You'll need an active filter to get the necessary steep slopes and there's no free lunch with filters, there are nearly always trade off between steepness of the filters and out of band anomalies (not to mention phase anomalies).  There is tons of reading to be had on the subject all over the net.

Cheers,
Ruairi
 
 
thanks for the info...
is it possible to achieve 24db cut passive HPF then... with that above HPF  calculator, i think i am only cutting 6db...

 
Time to get reading.....

This is one of the first links that comes to mind, there are hundreds of places to read up on this.

http://sound.westhost.com/articles/active-filters.htm#intro

Enjoy!
Ruairi
 
cheers,
got it :)
there is a nice calculator too

http://www-users.cs.york.ac.uk/~fisher/lcfilter/
 
You'll need an active filter to get the necessary steep slopes.

No, you can also design higher order passive filters with high Q. But you need inductors--not usually something which we want nowadays, particularly if they are above some uH.

For active filters I can recommend this online calculator:

http://www.beis.de/Elektronik/Filter/Filter.html

Samuel
 
penguin said:
passive  ......almost like a wall, if possible...

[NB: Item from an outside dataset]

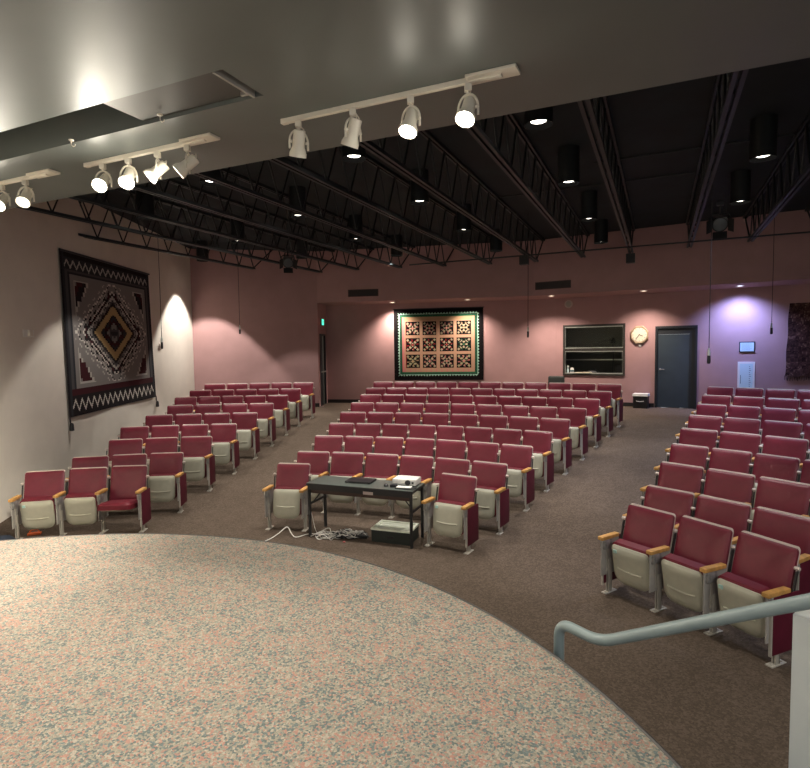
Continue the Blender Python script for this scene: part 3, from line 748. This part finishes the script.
def rugc(u, v, i, j):
    if u < .035 or u > .965: return BLK if (u < .02 or u > .98) else CHR
    if v > .965 or v < .025: return BLK
    if v > .895:        # top zigzag band
        ph = abs(((u*17) % 1)-.5)*2; zz = .905+.045*ph
        return LG if abs(v-zz) < .009 else CHR
    if v < .125:
        ph = abs(((u*17) % 1)-.5)*2; zz = .035+.065*ph
        return WHT if abs(v-zz) < .010 else BLK
    if v < .165: return MAR
    if u < .075 or u > .925 or v > .865: return DGR if (u < .06 or u > .94 or v > .88) else CHR
    U = (u-.075)/.85; V = (v-.165)/.70
    if U < .02 or U > .98 or V < .02 or V > .98: return GRY
    ci, cj = round(i-NX/2+.5), round(j-NY*.515)
    # corner triangles, stepped
    du, dv = min(U, 1-U), min(V, 1-V)
    su = math.floor(du*44)/44; sv = math.floor(dv*22)/22
    tri = su/.22+sv/.36
    if du > .04 and dv > .045 and tri < 1.0:
        if tri > .92 or du < .048 or dv < .055: return LG
        if tri > .66: return MAR if V < .5 else BLK
        return GRY if (tri < .4) else MAR
    ax_, ay_ = abs(U-.5)/.47, abs(V-.5)/.50
    q = 30
    r = (math.floor(ax_*q)/q)+(math.floor(ay_*q)/q)*1.0
    step = (int(ax_*q) % 2)
    step = (int(ax_*q)//2 % 2)
    if r < .10: return CHR if ay_ < .04 else DGR
    if r < .19: return DGR if step else GRY
    if r < .26: return BLK if step else MAR
    if r < .36: return BLK if r > .32 else (MAR if step else CHR)
    if r < .53: return TAN
    if r < .57: return BLK
    if r < .60: return LG
    if r < .645: return GRY if step else DGR
    if r < .68: return BLK if step else LG
    if r < .71: return LG
    if r < .75: return BLK
    if r < .80: return MAR if step else BLK
    if r < .83: return WHT
    if r < .87: return BLK if step else GRY
    if r < .90: return LG
    if r < .94: return GRY
    if r < .985: return BLK if step else WHT
    if r < 1.02: return WHT if step else GRY
    if r < 1.08: return GRY
    if r < 1.12: return LG if step else GRY
    return GRY
t = thing('woven_rug', 'large grey and black woven rug with tan diamond, hung on the pale wall', 'rug', (-6.1, 10.03, 1.38), PI/2)
def rag(u, v, x, z): return (x+.06*(1-v)*(1-u)+.13*(1-v)*u-.02, z+.02*u*(v)+.14*(1-v)*u*.6+0)
link('weave', cloth('weave', NX, NY, 3.46, 3.0, rugc, .02, ragged=rag), t)
m_ = MB(); m_.tube([(-.01, -.03, 3.0), (3.46, -.03, 3.02)], .02, 8); obj('hanging_rod', m_, M['black'], t, True)
for (x, z) in ((.05, .0), (3.58, .08)):
    m_ = MB(); m_.tube([(x, -.03, z+.03), (x+.01, -.03, z-.08), (x+.02, -.03, z-.12)], .012, 6); m_.lathe([(.022, 0), (.034, -.03), (.040, -.14), (.001, -.15)], 10, Matrix.Translation((x+.02, -.045, z-.10))); obj('tassel', m_, M['black'], t, True)

# quilt
Q = dict(blk=srgb(20, 17, 18), grn=srgb(40, 92, 66), teal=srgb(150, 190, 170), peach=srgb(178, 140, 116), pink=srgb(190, 122, 116), cream=srgb(186, 174, 146), red=srgb(150, 40, 46), tan=srgb(168, 140, 108))
qr = random.Random(11)
blkk = {(c, r): (qr.uniform(.5, 1), qr.choice((Q['cream'], Q['cream'], Q['tan'], srgb(170, 165, 130))), qr.choice((Q['pink'], Q['red'], Q['grn'], Q['tan'])), qr.randint(3, 5)) for c in range(4) for r in range(3)}
QX, QY = 150, 122
def quiltc(u, v, i, j):
    x, y = u*2.80, v*2.24
    e = min(x, 2.80-x, y, 2.24-y)
    if e < .125: return Q['blk']
    if e < .18:
        s = x if min(y, 2.24-y) == e else y
        ph = ((s*11) % 1); ok = (e-.125)/.055 > abs(ph-.5)*2*.95
        return Q['teal'] if ok else Q['blk']
    if e < .205: return Q['blk']
    if e < .25: return Q['grn']
    if e < .265: return Q['blk']
    if x < .345 or x > 2.80-.345: return Q['pink'] if (x < .345) else Q['peach']
    if y < .34: return Q['peach'] if int(x*30) % 5 else Q['pink']
    if y > 2.24-.36: return Q['tan']
    X, Y = (x-.33), (y-.34); cw, ch = 2.14/4, 1.54/3
    c, r = min(3, int(X/cw)), min(2, int(Y/ch)); fx, fy = X/cw-c, Y/ch-r
    if not (.09 < fx < .91 and .09 < fy < .91):
        return Q['peach'] if ((int(x*60)+int(y*60)) % 7) else Q['tan']
    if .09 < fx < .11 and c == 0: return Q['red']
    a, b = (fx-.5)/.41, (fy-.5)/.41; rr = math.hypot(a, b); th = math.atan2(b, a); amp, c1, c2, pn = blkk[(c, r)]
    if c == 2 and r == 2: amp *= .4
    pet = math.cos(4*th)
    if rr < .16: return c2
    if rr < .70 and pet*math.cos(rr*9+pn) > .15: return tuple(q*(.35+.65*amp) for q in c1)
    if rr < .85 and math.cos(8*th+pn) > .55 and rr > .45: return tuple(q*(.3+.6*amp) for q in c2)
    if .88 < rr < 1.15 and abs(abs(a)-abs(b)) < .22: return tuple(q*(.3+.6*amp) for q in c1)
    return Q['blk']
p, a, Ln = facet(F1a, F1b); TF1 = frame_T(p, a)
t = thing('patchwork_quilt', 'patchwork quilt with twelve dark square blocks hung on the back wall', 'quilt', TF1 @ Vector((2.235, 0, 1.565)), a)
link('patchwork', cloth('patchwork', QX, QY, 2.80, 2.24, quiltc, .015), t)
m_ = MB(); m_.tube([(-.03, -.025, 2.235), (2.83, -.025, 2.235)], .014, 8); obj('hanging_rod', m_, M['black'], t, True)
# dark fringed textile
def darkc(u, v, i, j):
    h = (math.sin(i*12.9898+j*78.233)*43758.5453) % 1; h2 = (math.sin((i//3)*12.9+(j//3)*7.2)*43758.5) % 1
    k = .5*h+.5*h2
    return srgb(40+70*k, 26+50*k, 24+44*k) if k < .8 else srgb(120, 92, 80)
p, a, Ln = facet(F2a, F2b); TF2 = frame_T(p, a)
t = thing('dark_tapestry', 'dark brown fringed tapestry cut by the picture edge', 'tapestry', TF2 @ Vector((5.76, 0, 1.74)), a)
def rag2(u, v, x, z): return (x+(.008*math.sin(v*14)-.05*(1-v))*(1-u), z+(.03*math.sin(u*30) if v < .02 else 0))
link('weave', cloth('weave', 50, 60, 1.3, 1.80, darkc, .03, ragged=rag2), t)
m_ = MB()
for k in range(60):
    x = k*1.3/60-.06; m_.tube([(x, -.03, .02), (x+rnd.uniform(-.02, .02), -.03, -.07-rnd.random()*.05)], .006, 4)
obj('fringe', m_, M['vent'], t)

# ------------------------------------------------------------------ back wall fittings
def win_box(mb, x0, x1, y0, y1, z0, z1): mb.box(x0, x1, y0, y1, z0, z1)
W0, W1, Z0, Z1 = WIN
w1 = bpy.data.objects.new('window_1', None); C.objects.link(w1); w1.location = TF2 @ Vector((0, 0, 0)); w1.rotation_euler = (0, 0, a); w1['kind'] = 'structure'
m_ = MB(); f = .055
m_.box(W0, W1, -.03, .13, Z0, Z0+f); m_.box(W0, W1, -.03, .13, Z1-f, Z1); m_.box(W0, W0+f, -.03, .13, Z0+f, Z1-f); m_.box(W1-f, W1, -.03, .13, Z0+f, Z1-f)
obj('window_frame', m_, M['window_frame'], w1)
m_ = MB(); m_.box(W0+f, W1-f, -.005, .10, 2.405, 2.51); obj('meeting_rail', m_, M['window_frame'], w1)
m_ = MB(); m_.box(W0+f, W1-f, -.012, -.005, 2.50, 2.522); m_.box(W0+f, W1-f, -.012, -.005, 2.395, 2.412); m_.box(W0+f, W1-f, -.02, .02, Z1-f-.03, Z1-f-.005); m_.box(W0+f, W1-f, -.01, .10, Z0+f, Z0+f+.025); m_.box(W0+f, W0+f+.012, 0, .03, Z0+f, Z1-f); m_.box(W1-f-.012, W1-f, 0, .03, Z0+f, Z1-f)
obj('track_strip', m_, M['alu'], w1)
m_ = MB(); m_.box(W0+f, W1-f, .05, .056, 2.51, Z1-f); obj('upper_pane', m_, M['glass'], w1)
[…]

is it possible to achieve 24db cut passive HPF then... with that above HPF  calculator, i think i am only cutting 6db...


Having a brickwall like response is hard enough with active techniques. You have to be really a hot filter designer to be able to do it passively. However, as Samuel pointed out you will need inductors to do it. You won't see very many examples of passive filter in that sort of response. I only remember one example in my IEEE transactions that I think gave 36dB but the inductor values are not something that you could find off the shelf. Unfortunately all of my books are boxed and stored at the moment. I'll have quick ramage to see if I can get to it. If I do I'll scan the schematic and post it.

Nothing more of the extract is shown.